Replies from: Decius
comment by Decius · 2012-08-23T17:58:17.028Z · LW(p) · GW(p)

And my decision in round 99 is also part if Iterated Prisoners Dilemma. My decision in round 100 is no longer iterated PD, but normal PD with additional information about how my partner played a IPD.

Key feature of PD as opposed to IPD: In Prisoner's Dilemma, you will never, ever, interact with the other player again. If that's a possibility, then you are playing a game with many similarities but a different premise.

Replies from: Andreas_Giger
comment by Andreas_Giger · 2012-08-23T18:56:35.362Z · LW(p) · GW(p)

As you said, a key feature of PD is that you're not ever going to interact with the other player again, so while the last round may perhaps be interpreted as PD, the second-to-last round may not.

Of course you could just as well argue that a key feature of PD is also that you have never interacted with the other player before. That's my point of view, but in the end this is an academic question.

It doesn't matter: 100-round IPD only becomes 99-round IPD if you have 100% confidence that Clippy's decision in round 100 is not in any way causally related to your actual decisions in rounds 1..99.

If I pick 100 people randomly off the street and let them play ordinary PD, how many do you think will cooperate, even though it may not make sense to you or me? And here you're playing with a paperclip maximizer you know nothing about.

I really don't think you should have that kind of confidence.

Replies from: Decius
comment by Decius · 2012-08-23T23:55:06.730Z · LW(p) · GW(p)

I don't think having no information about the other player is part of PD. If you do, then it's not academic at all- it's a key difference in a definitional distinction that is important!

After those 99 rounds have been played, is the game PD or isn't it?

Oh, and if you pick me to participate in the closest approximation of PD that you can provide, I will cooperate, take my reward (if any), and then explain that the differences between the approximation and actual PD were key to my decision- because I prefer to live in a world where cooperation happens in pseudo-PD situations.

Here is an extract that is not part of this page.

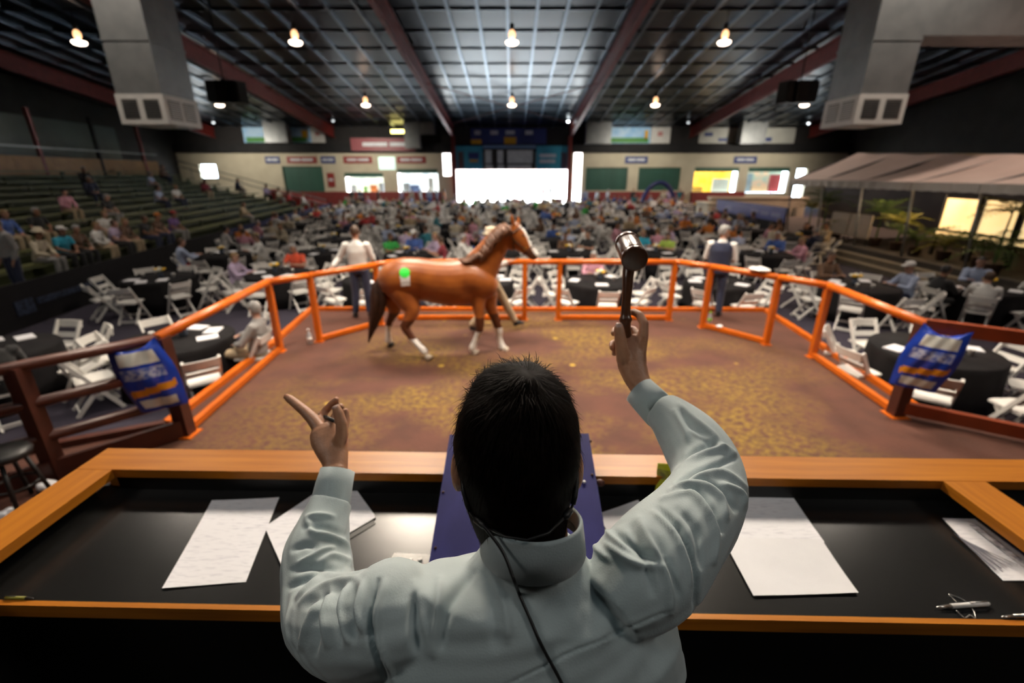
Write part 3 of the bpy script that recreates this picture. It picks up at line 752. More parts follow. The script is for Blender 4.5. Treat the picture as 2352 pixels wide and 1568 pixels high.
for y in ys:
    MB().tube([(TX + 0.3, y, 0.12), (TX + 0.05, y, TZ)], 0.035, 8).build('pole', m_duct, mq, True)
    MB().tube([Vector((TX + 0.05, y, TZ - 0.02)), ridge(y) - Vector((0, 0, 0.06))], 0.03, 6).build('rafter', m_duct, mq)
struct(MB().b3((19.2, 5.0, 0.12), (19.4, 29.5, 2.9)).build('wall_terrace', M('terrace_wall', (0.07, 0.055, 0.045), (0.04, 0.03, 0.026), scale=0.8, rough=0.8)), 'dark wall at the back of the terrace')
# warm lit panels under the marquee
m_warm = M('lit_canvas', (1.0, 0.74, 0.36), (0.95, 0.62, 0.26), scale=1.5, emit=1.1)
for k, (ya, yb, w) in enumerate(((14.2, 15.3, 'farthest'), (13.0, 14.0, 'middle'), (11.8, 12.8, 'nearest'))):
    t = thing('lit_panel', 'warm glowing canvas panel under the marquee, %s of three' % w, 'panel', (14.0, (ya + yb) / 2, 0.12), group='lit panels under the marquee')
    MB().b3((0, (ya - yb) / 2, 0.85), (0.05, (yb - ya) / 2, 1.80)).build('canvas', m_warm, t)
    MB().b3((-0.03, (ya - yb) / 2 - 0.06, 0), (0.08, (ya - yb) / 2, 1.9)).b3((-0.03, (yb - ya) / 2, 0), (0.08, (yb - ya) / 2 + 0.06, 1.9)).build('frame', m_dark, t)
    MB().b3((-0.04, (ya - yb) / 2, 0.66), (0.03, (yb - ya) / 2, 0.76)).build('light_strip', m_warm, t)
add_light('marquee_fill', 'POINT', (13.2, 15.5, 2.2), 120, (1.0, 0.7, 0.4), shadow_soft_size=0.3)  # no lamp there: warm fill added to lift the palms under the marquee
for (y0, y1, lb) in ((18.4, 19.4, 'beige notice board on the terrace, farther one'), (17.2, 18.3, 'beige notice board on the terrace, nearer one')):
    t = thing('notice_board', lb, 'board', (13.2, (y0 + y1) / 2, 0.12))
    MB().b3((0, (y0 - y1) / 2, 0.25), (0.05, (y1 - y0) / 2, 1.1)).build('board', M('board_beige', (0.55, 0.47, 0.36), (0.48, 0.41, 0.31), scale=3, rough=0.7), t)
    for s in (-0.9, 0.9): MB().tube([(0.02, s * (y1 - y0) / 2, 0), (0.02, s * (y1 - y0) / 2, 1.12)], 0.02, 6).build('leg', m_dark, t)
# banner rail beyond the terrace
br_ = thing('banner_rail', 'low black barrier with a navy banner on top, right of the tables', 'barrier', (12.6, 25.2, FZ))
MB().b3((-0.04, -3.6, 0), (0.04, 3.9, 0.95)).build('skirt', M('black_cloth', (0.010, 0.009, 0.011), rough=0.95), br_)
bn = MB().b3((-0.06, -3.6, 0.95), (0.02, 3.9, 1.62)).build('banner', M('banner_navy', (0.015, 0.03, 0.20), (0.012, 0.02, 0.14), rough=0.6), br_)
for a in (-3.2, -2.2, -1.2, 1.8):
    MB().b3((-0.07, a, 1.14), (-0.06, a + 0.8, 1.34)).build('print', M('banner_print', (0.10, 0.12, 0.30), rough=0.6), bn)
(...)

Replies from: Andreas_Giger
comment by Andreas_Giger · 2012-08-24T00:50:38.942Z · LW(p) · GW(p)

After those 99 rounds have been played, is the game PD or isn't it?

No, it isn't. But someone who defects in ordinary PD might defect the last round in IPD for the same reasons. I certainly would.

[...] because I prefer to live in a world where cooperation happens in pseudo-PD situations.

You are looking for excuses instead of considering the least convenient possible world. Would you cooperate in this problem?

Replies from: Decius
comment by Decius · 2012-08-24T10:03:05.127Z · LW(p) · GW(p)

I'm not in an abstract game. I only play games with some concrete aspect. If you asked me, on the street, to play a game with a stranger and I recognized the PD setup, I would participate, but I would not be playing prisoner's dilemma- I would be playing a meta-version which also has meta-payoffs.